Jonathan Ryser has been found guilty in the death of Kerry Wiltzius, a well-known triathlete. The jury reached a verdict after only a few hours of deliberations.

SPOKANE, Wash. — The man police believe ran over a cyclist with a tow truck and ultimately killed her was found guilty of vehicular homicide on Wednesday afternoon.

Jonathan Ryser has been found guilty of the death of Kerry Wiltzius, a well-known triathlete. The jury reached a verdict after only a few hours of deliberations.

Wiltzius went on an early morning bike ride on State Route 206 in June 2020. During her ride, she was struck by a tow truck, thrown off the bike and onto the side of the road. She died a few days later due to brain injuries caused by the incident.

Court documents said no alcohol was detected in Ryser's blood. However, drug results showed he tested positive for meth and "presumptive positive" for THC. Ryser later admitted to smoking marijuana the night before the incident.

Jurors heard from two final defense witnesses Tuesday morning, including Ryser himself, before starting deliberations late in the afternoon.

Ryser testified about the morning when he hit Wiltzius, stating he had been called in early that morning on a tow truck job and admitted he took a pill in the hours before the fatal collision.

"Just a pick-me-up," he said. "Anticipating Fridays for me were really, really busy, so just an energy pill type thing."

That pick-me-up was likely meth, according to prosecutors, who say Ryser had the drug in his system. Ryser testified he bought the pills from another driver, assuming they were an illegal drug.

Prosecutor Joseph Edwards told jurors Ryser was not only impaired but acted recklessly.

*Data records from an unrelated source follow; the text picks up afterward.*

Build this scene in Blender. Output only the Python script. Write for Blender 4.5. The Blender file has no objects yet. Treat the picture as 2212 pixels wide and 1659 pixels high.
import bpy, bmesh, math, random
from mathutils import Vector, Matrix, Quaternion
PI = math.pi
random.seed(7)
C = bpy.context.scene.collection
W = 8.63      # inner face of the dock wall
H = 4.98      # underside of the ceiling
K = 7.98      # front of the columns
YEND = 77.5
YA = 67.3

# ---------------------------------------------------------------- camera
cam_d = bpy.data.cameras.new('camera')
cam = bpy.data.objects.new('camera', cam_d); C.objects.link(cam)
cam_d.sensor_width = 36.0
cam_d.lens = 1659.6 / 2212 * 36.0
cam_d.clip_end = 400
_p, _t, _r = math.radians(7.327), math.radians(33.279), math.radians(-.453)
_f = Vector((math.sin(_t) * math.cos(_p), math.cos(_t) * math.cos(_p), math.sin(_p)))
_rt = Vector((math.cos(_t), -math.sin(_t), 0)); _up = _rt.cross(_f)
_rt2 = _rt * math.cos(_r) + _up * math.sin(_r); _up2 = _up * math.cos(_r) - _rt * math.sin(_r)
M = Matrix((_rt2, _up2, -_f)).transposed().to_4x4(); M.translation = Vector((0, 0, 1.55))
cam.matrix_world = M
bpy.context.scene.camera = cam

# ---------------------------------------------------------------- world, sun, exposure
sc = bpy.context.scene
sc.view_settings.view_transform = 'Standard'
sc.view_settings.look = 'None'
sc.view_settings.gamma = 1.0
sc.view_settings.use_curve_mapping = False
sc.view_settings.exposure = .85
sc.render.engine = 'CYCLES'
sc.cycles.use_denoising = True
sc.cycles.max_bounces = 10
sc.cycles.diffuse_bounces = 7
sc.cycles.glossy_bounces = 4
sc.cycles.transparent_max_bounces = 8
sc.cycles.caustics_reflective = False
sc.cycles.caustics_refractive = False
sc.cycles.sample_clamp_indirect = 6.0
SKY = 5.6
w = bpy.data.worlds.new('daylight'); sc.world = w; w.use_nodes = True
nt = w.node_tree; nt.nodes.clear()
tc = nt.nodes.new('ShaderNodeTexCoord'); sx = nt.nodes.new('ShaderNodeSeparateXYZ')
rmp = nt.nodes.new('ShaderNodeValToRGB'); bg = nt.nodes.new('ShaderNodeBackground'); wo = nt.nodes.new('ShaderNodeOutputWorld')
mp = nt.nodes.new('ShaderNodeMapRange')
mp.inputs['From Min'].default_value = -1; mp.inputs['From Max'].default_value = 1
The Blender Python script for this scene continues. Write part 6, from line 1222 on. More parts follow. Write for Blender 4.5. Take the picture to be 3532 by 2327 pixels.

Ryser's defense attorney, Steve Graham, said under Washington law, just taking meth and driving isn't enough for a conviction. Graham argued even troopers on the scene did not believe he was impaired and that Ryser passed field sobriety tests.

Wiltzius' family spoke with KREM 2 following the verdict and said they know feel they can breathe a sigh of relief.

"Our minds can focus on other stuff now and now we can start processing a little more and grieving a little more," her family said.

Ryser was not in custody during the trial, but following this conviction, he will now be in Spokane County Jail until his sentencing on April 21.

According to prosecutors, Ryser could face as much as nine years in prison.